The main issue is that when the house was built they left no access panel to the pump or electrical connections.  In viewing the attached picture the pump is on the right hand side somewhere.  There is a ventilation panel on the left side and shining a light shows the business end being on the right.  I’m not sure if it’s on the right towards the shower or on the right towards the back wall.  There is no access panel on the right side and as you can see the shower butts up to the pump end.  I know I could rip out the tile in the shower (not a great idea but a possibility) or the tile on the right side of the tub framing but I am somewhat reluctant due to the fact that the tile color is discontinued and any replacement tile would not match unless I went to a custom tile maker who said “We can match anything for a price.”  But I guess I could sacrifice some tile on the front right (taking pains to try and save it) and put in an access panel as you have illustrated.  Do you think it’s drywall underneath or cement board?  What are your thoughts?

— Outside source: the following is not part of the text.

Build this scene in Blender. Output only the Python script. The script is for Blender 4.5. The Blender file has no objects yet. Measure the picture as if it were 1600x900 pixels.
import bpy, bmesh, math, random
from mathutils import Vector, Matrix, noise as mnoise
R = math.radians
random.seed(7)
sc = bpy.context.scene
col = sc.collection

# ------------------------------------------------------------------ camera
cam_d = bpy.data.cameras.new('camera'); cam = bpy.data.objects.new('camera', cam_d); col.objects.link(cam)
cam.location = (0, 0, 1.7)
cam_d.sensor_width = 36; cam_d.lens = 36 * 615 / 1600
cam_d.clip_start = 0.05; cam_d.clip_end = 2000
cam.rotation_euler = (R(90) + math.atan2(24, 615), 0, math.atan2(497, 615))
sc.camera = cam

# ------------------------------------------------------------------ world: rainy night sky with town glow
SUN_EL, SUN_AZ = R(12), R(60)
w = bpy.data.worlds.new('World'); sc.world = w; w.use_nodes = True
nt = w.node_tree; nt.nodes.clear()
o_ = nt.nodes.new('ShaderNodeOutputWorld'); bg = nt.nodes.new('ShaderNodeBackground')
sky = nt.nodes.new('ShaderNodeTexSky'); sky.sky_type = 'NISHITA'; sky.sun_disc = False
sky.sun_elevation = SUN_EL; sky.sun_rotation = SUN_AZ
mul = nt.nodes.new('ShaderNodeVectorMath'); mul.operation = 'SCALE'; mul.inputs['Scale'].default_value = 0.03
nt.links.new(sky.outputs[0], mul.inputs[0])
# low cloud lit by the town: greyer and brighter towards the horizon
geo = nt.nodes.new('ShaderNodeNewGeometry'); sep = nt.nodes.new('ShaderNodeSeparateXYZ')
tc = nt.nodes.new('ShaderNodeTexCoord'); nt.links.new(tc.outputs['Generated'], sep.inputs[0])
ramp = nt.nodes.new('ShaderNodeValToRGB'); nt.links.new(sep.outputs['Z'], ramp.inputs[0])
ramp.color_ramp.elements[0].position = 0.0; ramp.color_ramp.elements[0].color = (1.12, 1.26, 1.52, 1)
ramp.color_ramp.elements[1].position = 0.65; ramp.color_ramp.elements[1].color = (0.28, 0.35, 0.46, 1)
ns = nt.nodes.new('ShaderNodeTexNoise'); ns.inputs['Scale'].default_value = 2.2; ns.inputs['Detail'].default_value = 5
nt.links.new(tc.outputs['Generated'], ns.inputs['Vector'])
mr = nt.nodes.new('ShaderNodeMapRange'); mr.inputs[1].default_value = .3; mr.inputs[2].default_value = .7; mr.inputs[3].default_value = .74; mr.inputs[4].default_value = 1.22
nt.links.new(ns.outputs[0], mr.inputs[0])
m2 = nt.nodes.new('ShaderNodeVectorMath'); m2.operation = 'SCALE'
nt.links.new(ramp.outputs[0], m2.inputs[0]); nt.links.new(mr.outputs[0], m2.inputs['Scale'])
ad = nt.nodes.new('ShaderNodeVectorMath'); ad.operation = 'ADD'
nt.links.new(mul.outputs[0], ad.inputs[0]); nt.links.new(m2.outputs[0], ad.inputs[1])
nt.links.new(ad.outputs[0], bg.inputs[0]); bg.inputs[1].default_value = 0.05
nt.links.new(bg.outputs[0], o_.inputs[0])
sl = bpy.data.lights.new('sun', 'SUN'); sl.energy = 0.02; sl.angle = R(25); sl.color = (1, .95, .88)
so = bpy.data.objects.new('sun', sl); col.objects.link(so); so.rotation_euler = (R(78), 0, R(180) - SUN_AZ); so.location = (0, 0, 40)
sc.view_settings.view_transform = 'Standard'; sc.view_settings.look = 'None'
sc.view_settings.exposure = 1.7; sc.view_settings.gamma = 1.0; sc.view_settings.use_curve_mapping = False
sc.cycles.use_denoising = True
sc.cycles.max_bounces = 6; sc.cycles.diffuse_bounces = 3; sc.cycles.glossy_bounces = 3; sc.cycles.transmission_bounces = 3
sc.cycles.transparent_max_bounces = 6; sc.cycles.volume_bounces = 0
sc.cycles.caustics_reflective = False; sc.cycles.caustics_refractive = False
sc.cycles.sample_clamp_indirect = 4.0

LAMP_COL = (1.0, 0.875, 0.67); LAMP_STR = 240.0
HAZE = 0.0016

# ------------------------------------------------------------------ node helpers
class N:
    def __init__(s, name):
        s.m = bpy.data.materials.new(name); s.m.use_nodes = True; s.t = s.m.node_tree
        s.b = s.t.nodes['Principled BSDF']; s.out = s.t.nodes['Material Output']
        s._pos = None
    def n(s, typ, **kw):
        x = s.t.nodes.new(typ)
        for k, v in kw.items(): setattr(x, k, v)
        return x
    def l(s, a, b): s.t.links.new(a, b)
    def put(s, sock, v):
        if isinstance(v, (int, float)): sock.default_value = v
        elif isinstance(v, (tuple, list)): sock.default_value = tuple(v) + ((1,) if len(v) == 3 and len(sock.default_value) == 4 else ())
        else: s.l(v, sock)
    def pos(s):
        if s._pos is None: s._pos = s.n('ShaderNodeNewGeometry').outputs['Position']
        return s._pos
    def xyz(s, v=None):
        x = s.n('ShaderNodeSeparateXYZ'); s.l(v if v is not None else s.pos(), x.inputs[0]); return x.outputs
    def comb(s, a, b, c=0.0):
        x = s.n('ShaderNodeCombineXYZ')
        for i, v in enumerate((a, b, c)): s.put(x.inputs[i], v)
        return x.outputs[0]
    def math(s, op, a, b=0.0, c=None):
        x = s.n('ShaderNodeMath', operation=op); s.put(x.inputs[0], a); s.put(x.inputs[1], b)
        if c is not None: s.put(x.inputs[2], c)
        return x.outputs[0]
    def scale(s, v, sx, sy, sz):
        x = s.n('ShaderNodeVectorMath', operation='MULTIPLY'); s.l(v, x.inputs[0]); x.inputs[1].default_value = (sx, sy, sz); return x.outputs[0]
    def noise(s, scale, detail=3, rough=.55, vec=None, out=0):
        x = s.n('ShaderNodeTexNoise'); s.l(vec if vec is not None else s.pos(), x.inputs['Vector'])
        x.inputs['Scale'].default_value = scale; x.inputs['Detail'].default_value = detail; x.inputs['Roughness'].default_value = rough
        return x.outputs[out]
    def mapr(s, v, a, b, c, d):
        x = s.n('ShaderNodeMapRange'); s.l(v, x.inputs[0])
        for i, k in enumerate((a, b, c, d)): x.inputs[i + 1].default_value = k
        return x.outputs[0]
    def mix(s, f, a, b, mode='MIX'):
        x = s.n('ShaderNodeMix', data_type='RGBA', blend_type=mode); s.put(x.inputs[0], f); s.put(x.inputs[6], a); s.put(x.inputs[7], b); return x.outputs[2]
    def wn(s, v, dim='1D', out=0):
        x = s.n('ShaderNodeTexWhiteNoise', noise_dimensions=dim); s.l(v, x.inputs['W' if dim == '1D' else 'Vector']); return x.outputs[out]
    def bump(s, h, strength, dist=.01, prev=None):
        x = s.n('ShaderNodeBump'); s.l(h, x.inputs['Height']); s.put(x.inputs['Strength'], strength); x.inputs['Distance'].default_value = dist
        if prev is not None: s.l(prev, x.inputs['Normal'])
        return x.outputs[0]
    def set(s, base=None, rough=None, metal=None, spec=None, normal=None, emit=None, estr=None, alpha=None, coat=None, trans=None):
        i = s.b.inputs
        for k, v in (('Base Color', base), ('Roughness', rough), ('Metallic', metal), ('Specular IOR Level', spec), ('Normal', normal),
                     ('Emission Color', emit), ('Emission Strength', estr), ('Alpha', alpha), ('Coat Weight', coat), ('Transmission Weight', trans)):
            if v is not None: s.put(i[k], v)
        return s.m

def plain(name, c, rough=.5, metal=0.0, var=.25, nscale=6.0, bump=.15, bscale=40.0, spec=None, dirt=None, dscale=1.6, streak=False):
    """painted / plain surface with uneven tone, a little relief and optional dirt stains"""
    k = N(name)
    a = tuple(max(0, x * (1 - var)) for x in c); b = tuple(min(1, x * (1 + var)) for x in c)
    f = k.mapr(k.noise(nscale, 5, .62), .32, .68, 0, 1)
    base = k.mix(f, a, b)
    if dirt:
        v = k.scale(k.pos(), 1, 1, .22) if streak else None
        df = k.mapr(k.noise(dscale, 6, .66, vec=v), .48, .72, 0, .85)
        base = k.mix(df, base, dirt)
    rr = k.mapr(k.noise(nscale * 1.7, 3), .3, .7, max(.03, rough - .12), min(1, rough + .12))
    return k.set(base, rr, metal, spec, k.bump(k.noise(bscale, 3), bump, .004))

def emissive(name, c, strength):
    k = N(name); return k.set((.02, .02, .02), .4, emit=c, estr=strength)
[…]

Armchair Builder Response:

Hi Wayne.  If you have any paperwork on the tub, it would tell you exactly where the motor is located.  If you don’t have paperwork, but a model number, you might be able to find the paperwork online.  Otherwise, you could send a picture to Jacuzzi to see if they can tell you exactly where the motor is.  So, there are several options here but I like to share what I would do…which entails the easiest, cheapest possible outcome.

Option 1:  If you find out the exact location of the motor, have a hole cut CAREFULLY into the front edge of the tub surface in the location of the motor to get in and replace it.  This would require carefully removing the grout, then carefully removing each tile from the area of the new access.  A good handyman should be able to cut through the cement board/drywall below to leave a clean, rectangular hole.  Don’t go through the shower…this will require much more work.  Then, once the motor is replaced/repaired, I would have the handyman trim out a small door to cover that hole and paint it a similar color to the tile color.  Just use a couple screws to secure the panel to the framing of the tub surround…then paint over them so they can be found but aren’t obvious.

Option 2:  Do the same thing as noted above, except remove the whole front face of the tub surround.  Again, the person doing this will need to be very careful not to damage the tile on the top surface of the tub deck. But have the person removing the tile from the front vertical surface be careful with the tiles he/she is removing to save them in case something gets damaged on top that wasn’t supposed to be damaged!!!!  Once the entire front is removed and the motor replaced/fixed, a new front panel can be trimmed out and painted to match the tile.

FYI:  These wood access panels are now required by code at the motor location so they are very common.